The children in the shul are happy that they have such a generous candy man, yet who today doesn’t take the sweet treat for granted?
“I want to tell you something,” he says. “One day when I was 15 and a young tailor living in my uncle’s house, my uncle handed me such a candy. At first, I was taken aback — I didn’t know what it was. I had never seen such a treat before. My uncle said to me: “Put it on your tongue and taste it.”
“The flavor exploded in my mouth, and right then and there, I decided that as soon as I got married and established my own family, I would hand out such candy to all the kids and make them happy. And that’s exactly what happened. The day after our wedding, I announced to my wife that I was going out to buy giant candies, and since then I don’t think a single Shabbos has gone by without my distributing some. Hashem sustained us with a few morsels from the garbage, and for this generation, I want to make it extra sweet.
“Help yourselves,” he tells us magnanimously. “It’s no secret that adults also like candy.”

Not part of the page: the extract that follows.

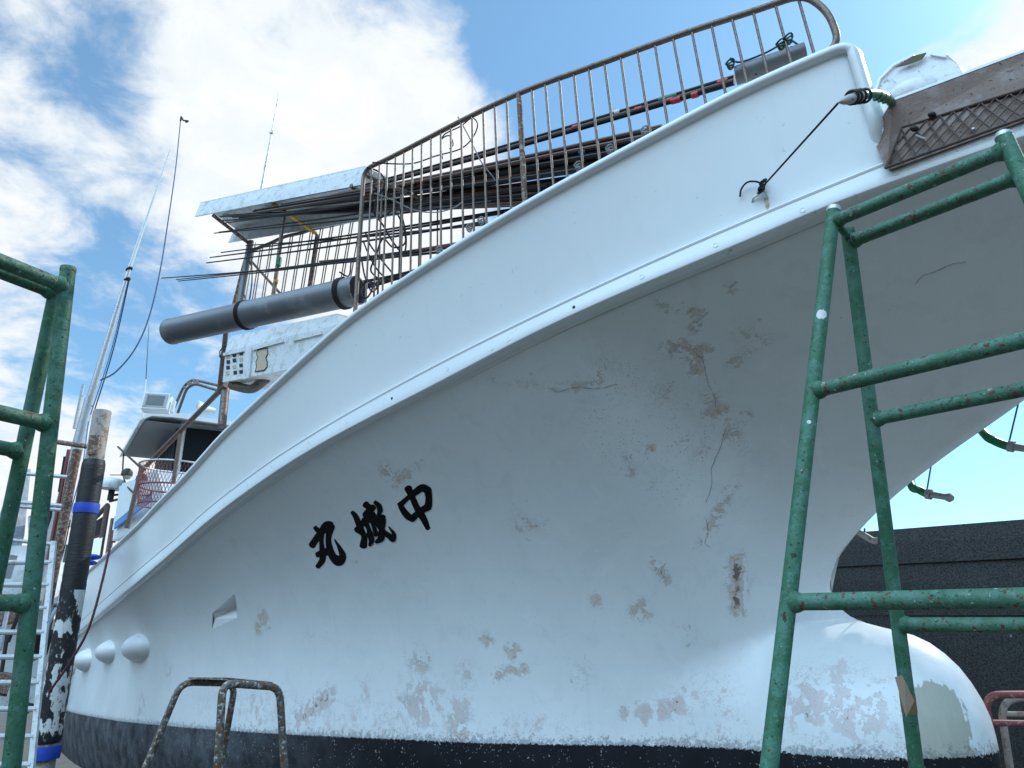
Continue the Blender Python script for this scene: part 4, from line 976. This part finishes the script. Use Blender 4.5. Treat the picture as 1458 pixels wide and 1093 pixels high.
for v,h_ in ((724,.055),(1071,.06)):
    c=onpile(v); MB().tube([c-d*h_,c-d*h_*.3,c+d*h_*.5,c+d*h_],[R*1.30,R*1.34,R*1.33,R*1.29],28).build('strap',M_blue,pile)
c=onpile(636); x_=np.array([1.,0,0]); MB().obox(c-np.array([0,R*1.02,0])+x_*.03,x_*.055,np.array([0,.02,0]),d*.11).build('hinge_plate',M_rust,pile,False)
MB().tube(bez([W(160,755,7.6),W(152,800,7.45),W(128,890,7.35),W(98,945,7.35),W(70,985,7.4)],6),.012,6).build('cord',mat('red_cord',(.09,.03,.03),.8),pile)
# rusty goal-like frame and aluminium ladder behind the trestle
fr_=thing('pipe_frame','rusty pipe frame with a horizontal bar, joined to the grey post','frame',W(75,790,8.0))
MB().tube([W(74,628,8.0),W(135,637,7.8)],.03,10).build('top_bar',M_rust,fr_)
MB().tube([W(110,640,7.9),W(68,860,8.0)],.05,10).build('upright',M_rust,fr_)
MB().tube([W(35,622,8.3),W(2,790,8.3)],.05,10).build('upright',M_rust,fr_)
for v in (677,718,724,773): MB().tube([W(18,v-4,8.3),W(105-(v-640)*.19,v+2,7.95)],.022,8).build('cross_bar',M_alu,fr_)
ld=thing('ladder','white aluminium ladder standing behind the left trestle','ladder',W(45,1093,6.4))
r1a,r1b=W(44,1100,6.2),W(77,770,6.5); r2a,r2b=W(-70,1100,6.3),W(-22,770,6.6)
def rail(a,b_):
    dx=np.array([.022,.0,0]);dy=np.array([0,.015,0]); MB().hexa([a-dx-dy,a+dx-dy,a+dx+dy,a-dx+dy,b_-dx-dy,b_+dx-dy,b_+dx+dy,b_-dx+dy]).build('side_rail',M_frp,ld,False)
rail(r1a,r1b); rail(r2a,r2b)
for k in range(9):
    t_=.03+k*.108; p=r1a+(r1b-r1a)*t_; q=r2a+(r2b-r2a)*t_; MB().tube([p,q],.022,8).build('rung',M_frpin,ld)
# neighbouring boat with tall pole mast, grey canvas and clutter
nbv=W(0,900,14.); nbb=thing('moored_boat','pale boat far left with a tall tapering pole mast, mostly hidden by the ladder','boat',nbv)
cx_=W(20,880,15.); 
mb=MB()
secs=[]
for t_ in np.linspace(0,1,14):
    wdt=1.5*math.sin(min(1,t_*1.5)*math.pi/2)**.7+.05; secs.append([cx_+np.array([-5+9*(1-t_)*1.0,0,0])+np.array([0,sgn*wdt*k,z]) for sgn,k,z in ((-1,1,1.15+.5*(1-t_)**2),(-1,.85,.2),(-1,.3,-1.2),(1,.3,-1.2),(1,.85,.2),(1,1,1.15+.5*(1-t_)**2))])
V=[p for s_ in secs for p in s_]; Fs=[[i*6+j,i*6+j+1,(i+1)*6+j+1,(i+1)*6+j] for i in range(13) for j in range(5)]+[[i*6+5,i*6,(i+1)*6,(i+1)*6+5] for i in range(13)]
V=[p+np.array([-3.2,0,-.15]) for p in V]
add('hull',V,Fs,M_white,nbb,True)
MB().slab([W(-40,800,14.3),W(62,800,14.3),W(66,860,14.3),W(-40,880,14.3)],np.array([0,1.6,.1])).build('cabin',M_frp,nbb,False)
MB().slab([W(-10,846,14.2),W(20,846,14.2),W(20,866,14.2),W(-10,868,14.2)],np.array([0,-.03,0])).build('window',M_glass,nbb,False)
MB().slab([W(26,845,14.2),W(48,845,14.2),W(48,864,14.2),W(26,865,14.2)],np.array([0,-.03,0])).build('window',M_glass,nbb,False)
ms=[W(40,880,14),W(85,735,14),W(128,567,14)]
MB().tube(ms,[.14,.13,.10],12).build('mast',M_alu,nbb)
MB().tube([W(127,572,14),W(184,383,14)],.085,12,True,.045).build('mast_upper',M_alu,nbb)
MB().tube([W(183,386,14),W(242,213,14)],.04,8,True,.012).build('mast_tip',M_white,nbb)
for (u,v) in ((184,383),(181,398),(129,566),(127,580)):
    c=W(u,v,14.); MB().ell(c,np.array([.07,0,.02]),np.array([0,.07,0]),np.array([.02,0,.06]),10,8).build('mast_band',M_dark,nbb)
for k,(u0,v0,u1,v1) in enumerate(((182,400,129,590),(184,398,132,592),(126,600,100,730),(130,610,104,735),(140,620,108,740),(100,740,70,840))):
    MB().tube(bez([W(u0,v0,13.9),W((u0+u1)/2+4,(v0+v1)/2,13.9),W(u1,v1,13.9)],5),.013,6).build('halyard',M_rope if k%2 else M_bluest,nbb)
for (u0,v0,u1,v1,m_) in ((98,640,68,800,M_redwire),(102,655,73,800,M_polebrown),(93,650,85,700,M_rope),(119,547,106,610,M_alu)):
    MB().tube([W(u0,v0,13.7),W(u1,v1,13.7)],.035,8).build('boom',m_,nbb)
MB().slab([W(24,664,14.5),W(0,730,14.5),W(-5,830,14.5),W(14,760,14.5)],np.array([.1,.3,0])).build('furled_sail',M_canvas,nbb,False)
for k in range(5): MB().tube([W(66+k*4,718+6*(k%2),14),W(60+k*3,775,14)],.03,6).build('post',[M_dark,M_alu][k%2],nbb)
MB().slab([W(40,735,14.6),W(85,716,14.6),W(82,745,14.6),W(40,765,14.6)],np.array([0,.5,0])).build('tarp',M_canvas,nbb,False)
r_=random.Random(3)
for k in range(16):
    u=r_.uniform(-6,66); v=r_.uniform(800,1010); c=W(u,v,13.4+r_.uniform(-.4,.4)); m_=[M_dark,M_frpin,M_rust,M_canvas,M_alu,M_black][k%6]
    if k%3: MB().obox(c,np.array([r_.uniform(.1,.5),.05,r_.uniform(-.1,.1)]),np.array([0,.1,0]),np.array([.02,0,r_.uniform(.04,.22)])).build('deck_gear',m_,nbb,False)
    else: MB().tube([c,c+np.array([r_.uniform(-.2,.3),.1,r_.uniform(.5,1.4)])],.035,8).build('stanchion',m_,nbb)
wa_=thing('whip_rod','thin blue-grey rod bent in a long curve with a frayed tip','rod',W(145,540,13))
MB().tube(bez([W(143,541,13),W(165,529,13),W(192,497,13),W(212,452,13),W(228,385,13),W(240,310,13),W(250,240,13),W(257,172,13)],6),.017,6,True,.010).build('rod',mat('blue_grey_rod',(.06,.10,.20),.5),wa_)
mb=MB(); mb.tube(bez([W(257,172,13),W(258,166,13),W(261,171,13),W(268,172,13),W(264,174,13)],4),.02,6); mb.build('tip',M_dark,wa_)
# ------------------------------------------------------------------ dark wall behind the bulb, far right
wp=W(1350,747.5,8.0); wd=np.array([-.72,.69,0]); wd/=np.linalg.norm(wd); wn=np.array([-wd[1],wd[0],0]); wn=wn if wn[1]>0 else -wn
def wall_material():
    m,t,b=newmat('dark_wall_coating')
    n1=t.ramp(t.noise(55,6,.75),.30,.70); n2=t.noise(1.5,4); n3=t.noise(160,3)
    c=t.mix(n1,(.008,.009,.009),(.078,.078,.075)); c=t.mix(t.math('MULTIPLY',n2,.5),c,(.030,.031,.036))
    c=t.mix(t.math('MULTIPLY',t.ramp(n3,.60,.72),.5),c,(.12,.12,.125))
    vs=t.node('ShaderNodeTexVoronoi',{'feature':'F1'},Vector=t.pos(),Scale=3.6)
    c=t.mix(t.math('LESS_THAN',t.math('SUBTRACT',vs.outputs['Distance'],t.math('MULTIPLY',n1,.09)),-.005),c,(.30,.30,.30))
    st=t.noise(20,5,.6,t.node('ShaderNodeVectorMath',{'operation':'MULTIPLY'},i0=t.pos(),i1=(1,1,.08)).outputs[0])
    c=t.mix(t.math('MULTIPLY',t.ramp(st,.55,.75),.3),c,(.075,.075,.08))
    t._in(b.inputs['Base Color'],c); b.inputs['Roughness'].default_value=.9; b.inputs['Specular IOR Level'].default_value=.2
    t._in(b.inputs['Normal'],t.node('ShaderNodeBump',Strength=.5,Distance=.012,Height=n1).outputs[0]); return m
M_wall=wall_material()
hz_=wp[2]; p0=np.array([wp[0],wp[1],0])-wd*6; p1=np.array([wp[0],wp[1],0])+wd*4.2
wl=thing('quay_wall','dark rough wall with horizontal seams behind the bulb at right','wall',((p0+p1)/2))
def courses(z0,z1,pr_): MB().hexa([p0-wn*(pr_+.05)+[0,0,z0],p1-wn*pr_+[0,0,z0],p1+wn*.4+[0,0,z0],p0+wn*.4+[0,0,z0],p0-wn*pr_+[0,0,z1],p1-wn*pr_+[0,0,z1],p1+wn*.4+[0,0,z1],p0+wn*.4+[0,0,z1]]).build('wall_course',M_wall,wl,False)
zA=wp[2]; z1_=W(1350,799,8.)[2]; z2_=W(1350,876,8.)[2]
courses(-.1,z2_,.010); courses(z2_+.0005,z1_,.0); courses(z1_+.0005,zA,.005)
# ------------------------------------------------------------------ ground
gx=np.concatenate([[-1500,-400,-120,-60],np.linspace(-40,40,81),[60,120,400,1500]]); gy=np.concatenate([[-600,-100,-40],np.linspace(-20,60,81),[90,150,500,2500]])
GX,GY=np.meshgrid(gx,gy); gz=np.array([[ground_z((x,y,0)) for x in gx] for y in gy])
i_=np.arange(GX.size).reshape(GX.shape); gf=np.stack([i_[:-1,:-1],i_[:-1,1:],i_[1:,1:],i_[1:,:-1]],-1).reshape(-1,4)
M_ground=mat('yard_asphalt',(.088,.080,.066),.9,0,[(3,.58,.1,(.06,.06,.06),.9),(30,.62,.05,(.12,.12,.118),.9)],.15,1.2,.4,40)
tag(add('ground',np.stack([GX,GY,gz],-1).reshape(-1,3),gf,M_ground,None,False),kind='structure')
# keel blocks carry the boat
for s_ in (.4,3.,6.,9.,12.,15.):
    c=G(s_,0,-.75*(1+.11*max(0,min(s_,14)))); gzz=ground_z(c); kb=thing('keel_block','timber keel block under the hull','block',(c[0],c[1],gzz),'keel blocks under the hull')
    h_=(c[2]-gzz)/2+.01; MB().obox(np.array([c[0],c[1],gzz+h_-.03]),A*.15*np.array([1,1,0]),N*.5,np.array([0,0,h_])).build('timber',M_wood,kb,False)
# ------------------------------------------------------------------ light
SUN_EL,SUN_AZ=math.radians(42),math.radians(60)      # azimuth from straight ahead, towards the right
sd_=np.array([math.sin(SUN_AZ)*math.cos(SUN_EL),math.cos(SUN_AZ)*math.cos(SUN_EL),math.sin(SUN_EL)])
sun=bpy.data.lights.new('sun','SUN'); sun.energy=3.0; sun.angle=math.radians(.5); sun.color=(1,.95,.88)
so=bpy.data.objects.new('sun',sun); COL.objects.link(so); so.rotation_euler=Vector(sd_).to_track_quat('Z','Y').to_euler()
world=bpy.data.worlds.new('World'); SC.world=world; world.use_nodes=True
class WT(NT):
    def __init__(s,w): s.t=w.node_tree; s.n=s.t.nodes; s.l=s.t.links
t=WT(world); bg=t.n['Background']
sky=t.n.new('ShaderNodeTexSky'); sky.sky_type='NISHITA'; sky.sun_disc=False; sky.sun_elevation=SUN_EL; sky.sun_rotation=SUN_AZ; sky.air_density=1.; sky.dust_density=.6; sky.ozone_density=1.5
D=t.n.new('ShaderNodeTexCoord').outputs['Generated']
sep=t.node('ShaderNodeSeparateXYZ',i0=D)
zc=t.math('ADD',t.math('MAXIMUM',sep.outputs[2],0.),.22)
pl=t.node('ShaderNodeCombineXYZ',i0=t.math('DIVIDE',sep.outputs[0],zc),i1=t.math('DIVIDE',sep.outputs[1],zc),i2=0.).outputs[0]
f1=t.noise(2.3,9,.58,pl,.25); f2=t.noise(7.5,9,.62,pl,.35)
acc=t.math('ADD',t.math('MULTIPLY',f1,.55),t.math('MULTIPLY',f2,.45))
acc=t.math('SUBTRACT',t.math('MULTIPLY',t.math('SUBTRACT',acc,.5),3.2),.17)
lobes=[(40,330,13,.42),(300,150,12,.24),(150,50,14,.30),(560,15,6,.30),(690,20,5,.16),(560,170,10,.58),(640,150,7,.5),(480,120,8,.35),(400,60,7,.2),(400,330,9,.22),(60,640,13,.42),(1390,90,13,.75),(1440,230,10,.5),(1310,735,3.2,.55),(1400,645,4,.35),(180,720,6,.45),(620,300,7,.3),(420,360,6,.2),(500,30,8,-.15),
 (900,60,17,-.75),(1130,40,9,-.5),(760,30,12,-.4),(620,40,5,-.25),(230,510,7,-.45),(290,450,6,-.4),(160,440,5,-.15),(60,190,5.5,-.28),(20,20,5,-.16),(250,90,5,-.2),(200,290,6,-.30),(420,170,5,-.22),(340,230,5,-.15),(1380,690,7,-.55),(1330,670,5,-.3),(450,20,6,-.25),(600,330,7,.45)]
for (u,v,sg,w_) in lobes:
    d=ray(u,v); d/=np.linalg.norm(d)
    dt=t.node('ShaderNodeVectorMath',{'operation':'DOT_PRODUCT'},i0=D,i1=tuple(d)).outputs['Value']
    acc=t.math('ADD',acc,t.ramp(dt,math.cos(math.radians(sg*1.9)),1.,0.,w_))
cloud=t.ramp(acc,-.06,.55)
dens=t.ramp(acc,.2,1.1)
SKYG=(1.02,1.74,2.05)
skyc=t.node('ShaderNodeMix',{'data_type':'RGBA','blend_type':'MULTIPLY'},i0=1.0,i6=sky.outputs[0],i7=(*SKYG,1)).outputs[2]
ccol=t.mix(t.math('MULTIPLY',dens,t.ramp(f2,.35,.7)),(9.0,9.6,10.0),(10.5,10.6,10.7))
# added unseen fill glow overhead and behind the viewer, brightens the hull side
sky_fill=t.ramp(t.node('ShaderNodeVectorMath',{'operation':'DOT_PRODUCT'},i0=D,i1=tuple(np.array([-.38,-.52,.76])/np.linalg.norm([-.38,-.52,.76]))).outputs['Value'],.60,.93)
cl_fill=t.math('MAXIMUM',cloud,t.math('MULTIPLY',sky_fill,.75))
ccol=t.mix(sky_fill,ccol,(32.5,49.,65.))
# added unseen dark zone low in the sky behind the viewer, dims the flare
low_dim=t.math('MULTIPLY',t.ramp(t.node('ShaderNodeVectorMath',{'operation':'DOT_PRODUCT'},i0=D,i1=(-.55,-.835,0.)).outputs['Value'],-.05,.5),t.ramp(sep.outputs[2],.52,.16))
t._in(bg.inputs['Color'],t.mix(low_dim,t.mix(cl_fill,t.mix(.17,skyc,(6.5,9.4,11.0)),ccol),(2.3,2.25,2.1))); bg.inputs['Strength'].default_value=.10
SC.view_settings.view_transform='Standard'; SC.view_settings.look='None'; SC.view_settings.gamma=1; SC.view_settings.exposure=.0
SC.cycles.use_denoising=True
SC.cycles.max_bounces=6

Weiss sits down and sets his walking stick down beside him. There’s silence for a moment, and then he says: “You know, what I’ve just told you is only a fraction of what I went through. There are things that a person can never share — they’ll stay with me and haunt me until my last day. I don’t know how much time I have left, but I do know one thing.
“Throughout my life I’ve always felt Hashem’s Hand — He never forgot me, He’s always been at my side. And He made me a partner in saving others and building new generations. The relationship doesn’t get better than that.”